Not three years ago, Brittney Griner refused to take the floor when the WNBA played the national anthem before tipoff. "I think we should take that much of a stand," she said at the time, arguing that "basketball doesn't mean anything in a world where we can't just live. We can't wake up and do whatever we want to do." Such is the plight, she said, of being black in America.
Yet it was in part Griner's race, as well as her sexual orientation—she is a lesbian—that made her detention by Russia in February a high-profile news story and turned her case into a cause célèbre for activists and journalists, but we repeat ourselves.
It is also why the Biden administration on Thursday struck an ill-advised deal to trade Griner's freedom for that of Viktor Bout, an arms dealer and weapons smuggler who was convicted in 2011 of conspiring to murder American citizens. Not included in the deal was Russia's release of Paul Whelan, a white, cisgender, heterosexual former Marine arrested in late 2018 on trumped-up charges.
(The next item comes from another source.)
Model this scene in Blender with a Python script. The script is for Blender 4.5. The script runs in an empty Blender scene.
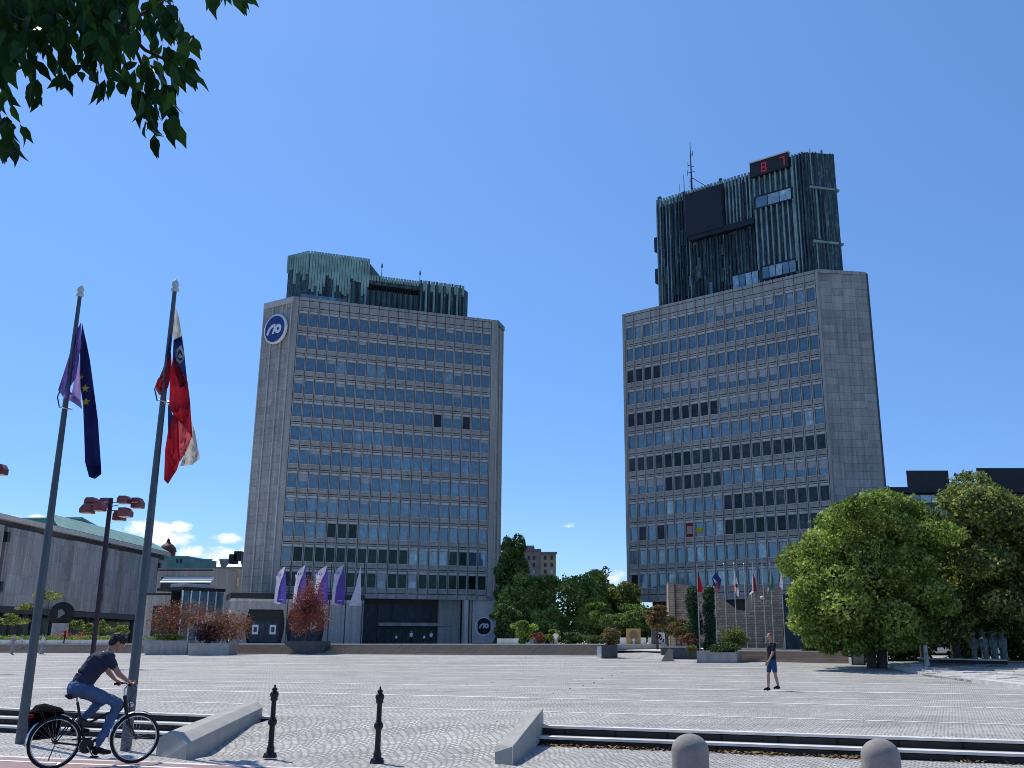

For all of Griner's complaints about being black in this country, she's gotten far better treatment than her white counterpart.
Whelan told CNN in a phone interview Thursday from a remote Russian penal colony that "I am greatly disappointed that more has not been done to secure my release, especially as the four-year anniversary of my arrest is coming up. I was arrested for a crime that never occurred."
Then there are the merits of the deal itself. Griner will be greeted as a hero when she touches down in the United States, but the Russian who will walk free is a dangerous thug who has earned his nickname: "The Merchant of Death." His release will do grievous harm to American national security—he was convicted for attempting to sell weapons to Colombian terrorists who would have used them to target American troops—and Politico reports that Pentagon officials are already raising the specter that his release will fuel "conflicts across the world." Griner is no hero.
So how did this happen? The Russians concluded correctly that the Biden administration's foreign policy is best understood through the lens of "antiracism." The concept, popularized by Ibram X. Kendi, justifies new discrimination to account for historic discrimination. The decision to exchange a lesbian millionaire of color for a notorious arms trafficker at the expense of a Caucasian cisgendered Marine is consistent with this administration's values. After all, Biden on his first day in office signed an executive order to advance racial equity throughout the federal government.
The problem with this approach is that it aims to remedy an abstract, historical injustice by perpetrating a tangible injustice in the present. Biden's approach to negotiations should have been guided by the facts of Griner's and Whelan's cases and by the national interest. He was instead guided by identity politics and "antiracism." Paul Whelan is paying the price.